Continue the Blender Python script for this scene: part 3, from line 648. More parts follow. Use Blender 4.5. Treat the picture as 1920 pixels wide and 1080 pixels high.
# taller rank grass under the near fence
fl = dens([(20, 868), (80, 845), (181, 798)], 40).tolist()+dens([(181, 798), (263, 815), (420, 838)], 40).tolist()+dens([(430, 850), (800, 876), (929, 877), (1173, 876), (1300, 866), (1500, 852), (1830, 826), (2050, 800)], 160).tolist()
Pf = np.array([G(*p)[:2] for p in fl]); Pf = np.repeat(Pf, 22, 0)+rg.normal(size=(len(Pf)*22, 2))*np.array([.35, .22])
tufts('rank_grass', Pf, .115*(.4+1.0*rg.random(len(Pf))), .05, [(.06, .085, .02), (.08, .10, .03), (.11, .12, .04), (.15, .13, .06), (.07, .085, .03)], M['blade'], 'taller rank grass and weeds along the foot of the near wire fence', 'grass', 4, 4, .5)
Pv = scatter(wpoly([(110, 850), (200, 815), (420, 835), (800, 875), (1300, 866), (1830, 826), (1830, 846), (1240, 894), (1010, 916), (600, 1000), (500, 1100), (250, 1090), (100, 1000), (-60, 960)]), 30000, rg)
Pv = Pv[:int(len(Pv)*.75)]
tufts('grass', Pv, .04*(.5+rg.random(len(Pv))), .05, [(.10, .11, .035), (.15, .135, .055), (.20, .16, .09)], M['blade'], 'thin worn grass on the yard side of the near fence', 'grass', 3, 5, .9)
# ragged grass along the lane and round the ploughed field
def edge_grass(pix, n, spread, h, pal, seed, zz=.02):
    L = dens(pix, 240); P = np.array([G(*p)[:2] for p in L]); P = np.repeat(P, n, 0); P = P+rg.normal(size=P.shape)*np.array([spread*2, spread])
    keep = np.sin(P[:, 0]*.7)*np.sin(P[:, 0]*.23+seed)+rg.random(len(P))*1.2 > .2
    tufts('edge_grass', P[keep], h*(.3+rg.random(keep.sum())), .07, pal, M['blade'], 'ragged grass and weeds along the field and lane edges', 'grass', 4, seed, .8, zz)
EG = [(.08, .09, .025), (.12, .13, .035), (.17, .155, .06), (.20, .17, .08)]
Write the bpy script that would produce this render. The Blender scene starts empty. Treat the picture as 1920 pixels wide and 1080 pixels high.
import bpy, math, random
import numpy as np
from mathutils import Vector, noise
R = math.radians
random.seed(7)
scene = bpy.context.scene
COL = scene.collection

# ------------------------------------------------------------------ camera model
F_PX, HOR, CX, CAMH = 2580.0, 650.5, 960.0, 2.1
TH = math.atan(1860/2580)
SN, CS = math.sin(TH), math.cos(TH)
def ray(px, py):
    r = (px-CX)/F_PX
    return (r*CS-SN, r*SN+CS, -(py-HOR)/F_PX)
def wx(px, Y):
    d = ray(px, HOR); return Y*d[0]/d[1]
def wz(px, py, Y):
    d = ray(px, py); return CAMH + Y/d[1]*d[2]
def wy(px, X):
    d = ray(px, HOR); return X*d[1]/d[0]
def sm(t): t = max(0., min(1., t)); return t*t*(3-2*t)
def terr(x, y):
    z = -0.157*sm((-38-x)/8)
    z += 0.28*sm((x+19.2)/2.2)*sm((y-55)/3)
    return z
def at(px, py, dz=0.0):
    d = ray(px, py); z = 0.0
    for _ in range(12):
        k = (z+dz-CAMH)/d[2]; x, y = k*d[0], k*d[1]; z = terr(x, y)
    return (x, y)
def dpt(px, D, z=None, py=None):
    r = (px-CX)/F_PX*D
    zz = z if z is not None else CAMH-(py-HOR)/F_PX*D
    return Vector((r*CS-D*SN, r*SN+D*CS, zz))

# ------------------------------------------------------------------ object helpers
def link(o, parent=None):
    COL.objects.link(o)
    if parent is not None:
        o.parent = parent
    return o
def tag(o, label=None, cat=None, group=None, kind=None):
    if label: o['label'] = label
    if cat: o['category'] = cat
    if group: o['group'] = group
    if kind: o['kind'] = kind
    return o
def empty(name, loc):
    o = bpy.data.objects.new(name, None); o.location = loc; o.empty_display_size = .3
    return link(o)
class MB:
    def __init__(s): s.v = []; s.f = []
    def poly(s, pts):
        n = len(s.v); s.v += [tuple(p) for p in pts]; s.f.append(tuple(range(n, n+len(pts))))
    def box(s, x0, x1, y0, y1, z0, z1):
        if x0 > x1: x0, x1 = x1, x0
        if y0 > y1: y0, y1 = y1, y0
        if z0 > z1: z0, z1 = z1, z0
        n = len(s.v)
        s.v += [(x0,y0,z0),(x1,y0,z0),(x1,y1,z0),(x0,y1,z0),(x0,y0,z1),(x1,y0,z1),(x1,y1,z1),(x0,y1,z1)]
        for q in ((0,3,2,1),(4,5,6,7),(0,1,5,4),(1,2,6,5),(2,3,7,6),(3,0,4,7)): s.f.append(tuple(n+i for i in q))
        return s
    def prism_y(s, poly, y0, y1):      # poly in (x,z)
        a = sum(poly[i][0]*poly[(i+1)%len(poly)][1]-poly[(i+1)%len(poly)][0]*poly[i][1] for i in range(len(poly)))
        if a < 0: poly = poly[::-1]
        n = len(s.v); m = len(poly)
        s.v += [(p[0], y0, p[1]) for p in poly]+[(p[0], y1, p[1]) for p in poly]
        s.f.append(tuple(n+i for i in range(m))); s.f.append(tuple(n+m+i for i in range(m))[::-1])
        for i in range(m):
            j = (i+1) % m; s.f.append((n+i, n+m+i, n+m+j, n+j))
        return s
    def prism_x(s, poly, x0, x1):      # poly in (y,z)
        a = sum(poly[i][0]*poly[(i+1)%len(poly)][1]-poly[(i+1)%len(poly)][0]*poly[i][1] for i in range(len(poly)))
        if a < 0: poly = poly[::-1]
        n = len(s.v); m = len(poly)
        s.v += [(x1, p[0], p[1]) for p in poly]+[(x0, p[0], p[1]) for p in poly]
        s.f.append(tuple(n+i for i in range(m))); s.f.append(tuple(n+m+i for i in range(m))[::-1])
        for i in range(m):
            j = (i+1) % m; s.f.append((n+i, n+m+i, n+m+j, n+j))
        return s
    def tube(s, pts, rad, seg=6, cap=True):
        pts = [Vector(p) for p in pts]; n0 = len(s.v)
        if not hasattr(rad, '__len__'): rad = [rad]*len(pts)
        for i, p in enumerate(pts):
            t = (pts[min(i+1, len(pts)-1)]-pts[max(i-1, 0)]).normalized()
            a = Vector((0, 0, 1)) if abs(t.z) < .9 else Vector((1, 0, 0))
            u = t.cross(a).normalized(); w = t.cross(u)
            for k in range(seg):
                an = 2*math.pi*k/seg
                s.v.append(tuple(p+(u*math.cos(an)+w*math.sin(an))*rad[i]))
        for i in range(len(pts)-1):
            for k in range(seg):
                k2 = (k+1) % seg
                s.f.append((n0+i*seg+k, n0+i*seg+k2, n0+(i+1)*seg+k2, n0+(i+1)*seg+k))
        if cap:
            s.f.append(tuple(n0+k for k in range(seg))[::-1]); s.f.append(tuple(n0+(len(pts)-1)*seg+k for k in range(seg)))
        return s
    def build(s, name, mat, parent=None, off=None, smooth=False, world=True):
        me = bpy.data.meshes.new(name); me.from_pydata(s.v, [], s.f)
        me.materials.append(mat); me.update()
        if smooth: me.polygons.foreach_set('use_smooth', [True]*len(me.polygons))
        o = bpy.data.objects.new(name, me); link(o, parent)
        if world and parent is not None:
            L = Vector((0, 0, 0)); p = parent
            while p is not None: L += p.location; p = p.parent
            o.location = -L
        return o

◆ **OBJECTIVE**
Identify which lines contain the word "this" and copy each one.

◆ **TASK OUTPUT**
Continue the Blender Python script for this scene: part 3, from line 648. More parts follow. Use Blender 4.5. Treat the picture as 1920 pixels wide and 1080 pixels high.
Write the bpy script that would produce this render. The Blender scene starts empty. Treat the picture as 1920 pixels wide and 1080 pixels high.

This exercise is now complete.